**PROBLEM TO WORK ON**
Locate the string "from" in the listing below. Copy every line where it is found.
** START **
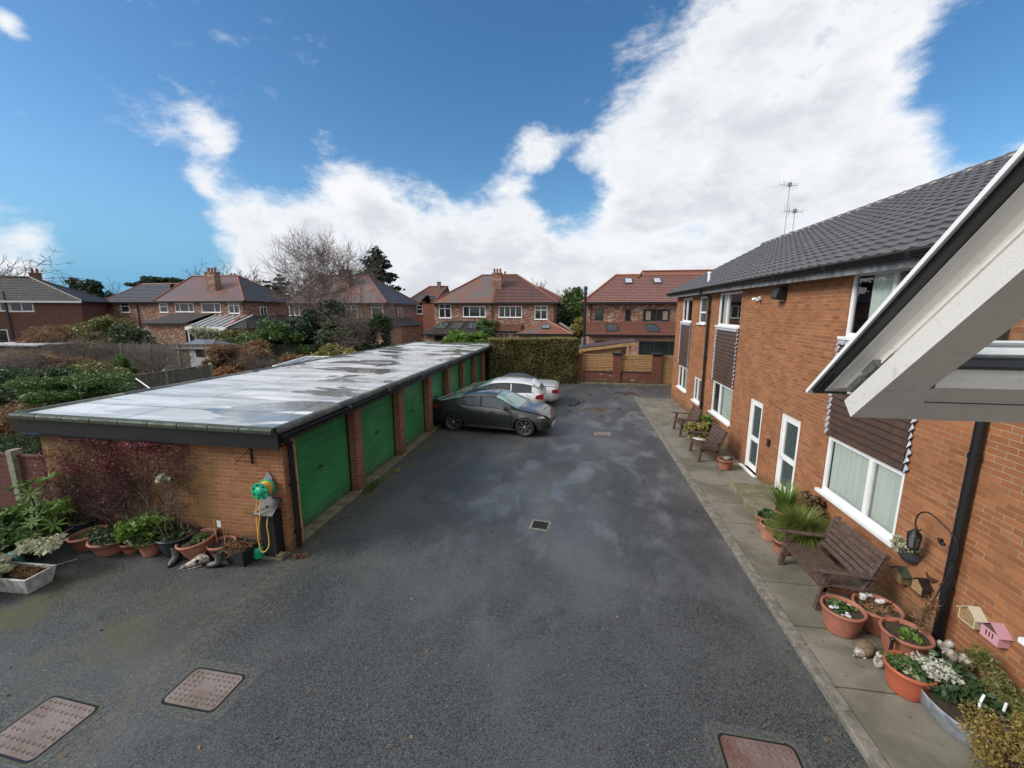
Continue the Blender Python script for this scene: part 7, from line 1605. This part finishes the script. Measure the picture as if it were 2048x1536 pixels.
# dried stems on the rod
o=leaves('clinging_stems',l_brown,t,420,lambda r_,n:((lambda u:np.array(pts[0])[None]*(1-u)+np.array(pts[1])[None]*u+r_.normal(size=(n,3))*np.array([.03,.03,.05]))(.15+.40*r_.rand(n)[:,None]),None),.012,96,6)
t=thing('lantern','black iron candle lantern with frosted panes hanging from the shepherd hook','lantern',(4.42,5.70,1.22))
b=MB(); b.lathe((0,0,0),[(0,0),(.06,0),(.066,.02)],6); b.lathe((0,0,.19),[(.085,0),(.075,.02),(.02,.075),(.012,.09),(0,.1)],6)
for q in range(6): a=q*math.pi/3; b.tube([(math.cos(a)*.060,math.sin(a)*.060,.01),(math.cos(a)*.078,math.sin(a)*.078,.195)],.006,4)
b.tube([(math.cos(a)*.02,0,.30+math.sin(a)*.02) for a in [q*.7 for q in range(10)]],.003,4); child(b,'frame',m_iron,t)
b=MB(); b.lathe((0,0,.02),[(.055,0),(.072,.17)],6); child(b,'panes',M('lantern_glass',(.10,.10,.10),.15),t)
# wall planter
t=thing('wall_basket','dark grey half-round wall planter with cream-leaved trailing plant under the window','hanging basket',(4.65,5.98,.86),0)
b=MB(); n=12; vs=[]
for i,(r_,z_) in enumerate(((.05,0),(.11,.03),(.16,.12),(.18,.20),(.19,.215))):
    for q in range(n+1): a=math.pi/2+math.pi*q/n; vs.append((math.cos(a)*r_,math.sin(a)*r_,z_))
b.add(vs,[(i*(n+1)+q,i*(n+1)+q+1,(i+1)*(n+1)+q+1,(i+1)*(n+1)+q) for i in range(4) for q in range(n)],0,True); child(b,'basket',M('slate_grey_plastic',(.055,.062,.075),.5),t)
b=MB(); b.prism([(math.cos(math.pi/2+math.pi*q/n)*.17,math.sin(math.pi/2+math.pi*q/n)*.17,.17) for q in range(n+1)],(0,0,.02)); child(b,'soil',m_soil,t); lclump(t,'foliage',(-.09,0,.24),(.15,.24,.07),500,.035,l_var,97,k=16)
t=thing('wall_basket','empty small half-round rusty planter bracket on the brick below the lantern','hanging basket',(4.65,5.62,.80)); b=MB(); vs=[]
for i,(r_,z_) in enumerate(((.02,0),(.07,.05),(.09,.10))):
    for q in range(9): a=math.pi/2+math.pi*q/8; vs.append((math.cos(a)*r_*.6,math.sin(a)*r_,z_))
b.add(vs,[(i*9+q,i*9+q+1,(i+1)*9+q+1,(i+1)*9+q) for i in range(2) for q in range(8)],0,True); child(b,'basket',M('rusty_tin',(.10,.045,.03),.7,var=.4,vscale=30),t)
# insect houses
def bughouse(label,loc,body,roofm,w=.20,h=.21,d=.11,fill='tubes',rw=.03):
    t=thing('insect_house',label,'insect house',loc,0,'insect houses on the brick wall'); b=MB(); y=w/2
    # gable faces -Y / the house front is turned down the path
    b.prism([(0,-y,0),(0,y,0),(0,y,h*.62),(0,0,h),(0,-y,h*.62)],(-.006,0,0)); 
    b.box(-d,-.006,-y,-y+.01,0,h*.62); b.box(-d,-.006,y-.01,y,0,h*.62); b.box(-d,-.006,-y+.01,y-.01,0,.01); child(b,'house_box',body,t)
    b=MB()
    for s_ in(1,-1):
        dv=Vector((0,s_*y,-(h*.38))).normalized(); nv=Vector((0,s_*h*.38,y)).normalized(); b.obox(Vector((0,0,h+.002)),X_,dv,nv,-d-.012,0,0,math.hypot(y,h*.38)+rw,0,.009)
    child(b,'pitched_roof',roofm,t)
    b=MB(); rs=random.Random(int(loc[1]*100))
    if fill=='tubes':
        for i in range(12):
            for j in range(12):
                yy=-y+.020+i*.0145; zz=.020+j*.0150
                if abs(yy)>y-.014 or zz>h*.60+(1-abs(yy)/y)*h*.33: continue
                b.lathe((-d+.03,yy,zz),[(.0065,0),(.0065,.028+rs.uniform(-.006,.004)),(.0035,.028),(.0035,.01)],6,0,-X_)
        child(b,'hollow_stems',M('bamboo_stems_%d'%int(loc[1]*10),(.42,.29,.14),.8,col2=(.15,.09,.05),vscale=80),t)
    else:
        b.box(-d,-d+.006,-y+.01,y-.01,.01,h*.60); child(b,'front_board',body,t); b=MB()
        for q in (-.035,0,.035): b.box(-d-.002,-d,q-.006,q+.006,h*.22,h*.50)
        child(b,'slots',m_room,t); b=MB(); b.prism([(-d+.004,-y+.02,h*.62),(-d+.004,y-.02,h*.62),(-d+.004,0,h*.95)],(.01,0,0)); child(b,'cone_filling',M('pine_cone_filling',(.16,.10,.07),.9,var=.6,vscale=60,bump=1),t)
bughouse('weathered brown insect house with mossy roof on the wall below the planter',(4.645,6.03,.54),M('weathered_tan_wood',(.20,.14,.07),.8,var=.4,vscale=20),m_grn)
bughouse('almost black insect house between the weathered one and the downpipe',(4.645,5.68,.60),M('black_stained_wood',(.028,.02,.016),.4),M('near_black_roof_wood',(.022,.015,.013),.35))
bughouse('cream yellow insect house with open front right of the downpipe',(4.645,4.98,.73),M('cream_painted_wood',(.55,.50,.30),.6,var=.1),M('pale_cream_wood',(.52,.48,.36),.6,var=.15))
bughouse('pink insect house with three slots beside the cream one',(4.645,4.71,.74),M('pink_painted_wood',(.55,.27,.31),.6),M('dusty_pink_wood',(.47,.25,.29),.6,var=.1),fill='slots')
# trough, statue, shrubs at the bottom right
t=thing('galvanised_trough','grey-blue boat-shaped metal trough planter with white flowering plants','planter',(4.02,4.32,PH),0)
b=MB(); n=22; vs=[]
for (s_,z_) in ((.75,0),(.85,.02),(1.0,.20),(1.03,.22),(.97,.22),(.9,.17)):
    for q in range(n): a=2*math.pi*q/n; vs.append((math.cos(a)*.27*s_,math.sin(a)*.46*s_,z_+.05*abs(math.sin(a))**3*(z_>.1)))
b.add(vs,[(i*n+q,i*n+(q+1)%n,(i+1)*n+(q+1)%n,(i+1)*n+q) for i in range(5) for q in range(n)],0,True); child(b,'trough_body',m_trough,t)
b=MB(); b.prism([(math.cos(2*math.pi*q/n)*.245,math.sin(2*math.pi*q/n)*.42,.15) for q in range(n)],(0,0,.03)); child(b,'soil',m_soil,t)
lclump(t,'foliage',(.05,.1,.30),(.26,.40,.13),900,.055,l_dark,101,k=20); lclump(t,'pale_flower_heads',(-.05,.22,.36),(.20,.20,.09),600,.03,leaf_mat('cream_flower',(.42,.43,.33),(.68,.68,.60)),102,k=18)
b=MB(); b.tube([(.0,-.25,.2),(.05,-.15,.36),(.12,-.1,.42)],.012,6); b.tube([(.2,-.2,.2),(.22,-.2,.45)],.012,6); child(b,'white_tags',m_upvc,t)
t=thing('stone_statue','white weathered stone angel ornament beside the foot of the near downpipe','ornament',(4.42,4.93,PH),.4)
b=MB(); b.lathe((0,0,0),[(0,0),(.09,0),(.085,.10),(.06,.2),(.07,.27),(.05,.32),(.025,.35)],14); child(b,'body',m_bone,t); b=MB(); b.blob((-.02,.02,.39),.042,.045,.052,seg=12,rings=8); child(b,'head',m_bone,t)
for sd in(1,-1):
    b=MB(); b.blob((.03,sd*.10,.27),.03,.075,.07,jit=.5,seed=sd,seg=10,rings=7); child(b,'wing',m_bone,t)
b=MB(); b.tube([(-.04,.05,.27),(-.09,.0,.22),(-.05,-.05,.2)],.016,6); child(b,'arm',m_bone,t)
bush('black-leaved small plant at the foot of the downpipe',(4.30,5.12,PH+.13),(.20,.17,.13),600,.045,leaf_mat('black_leaf',(.012,.012,.012),(.03,.03,.028)),103,k=14,stem=False)
bush('golden-brown heather-like shrub filling the bottom right corner',(4.18,3.52,.30),(.50,.60,.34),30000,.016,l_gold,104,k=60,cr_=.3,stem=True,shell=.5,elong=1.8)
bush('green-tinged low shrub at the path edge below the golden one',(4.25,3.15,.20),(.55,.45,.28),12000,.020,l_olive,105,k=36,stem=False)
bush('fine wispy green shrub against the brick wall behind the trough',(4.45,4.35,.36),(.18,.55,.34),6000,.016,l_olive,106,k=26,elong=3,stem=True)
bush('dry brown stems with dead flower heads against the wall at the right edge',(4.45,3.72,.55),(.16,.42,.40),5000,.015,l_brown,107,k=24,elong=2.5,stem=True)
t=thing('garden_stake','thin dark metal stake leaning against the wall at the right edge','stake',(4.45,3.9,.2)); b=MB(); b.tube([(0,.12,-.1),(.12,-.32,1.05)],.010,6); child(b,'rod',m_iron,t)
potted('terracotta pot rim cut off by the bottom right corner',(4.05,2.72,PH),.2,.30,m_terra,None,group=PG)

def litter(r_,n):
    k=r_.rand(n); P=np.zeros((n,3))
    for i in range(n):
        if k[i]<.35: P[i]=(2.80-abs(r_.normal())*.25,r_.uniform(1.5,20),.008)
        elif k[i]<.55: P[i]=(-4.9+abs(r_.normal())*.25,r_.uniform(6.2,13),.008)
        elif k[i]<.70: P[i]=(r_.uniform(3.1,4.5),r_.uniform(2.5,20),.078)
        else: P[i]=(r_.uniform(-9,2.8),r_.uniform(2.2,12),.008)
    return P,None
o=leaves('fallen_leaves',M('dead_leaf_litter',(.20,.13,.06),.8,col2=(.10,.06,.03),vscale=2),None,420,litter,.032,301,1.4)
tag(o,'small brown dead leaves scattered over the yard and path','leaf litter',kind='stuff')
** END **
**SOLVED PROBLEM**
Continue the Blender Python script for this scene: part 7, from line 1605. This part finishes the script. Measure the picture as if it were 2048x1536 pixels.
t=thing('lantern','black iron candle lantern with frosted panes hanging from the shepherd hook','lantern',(4.42,5.70,1.22))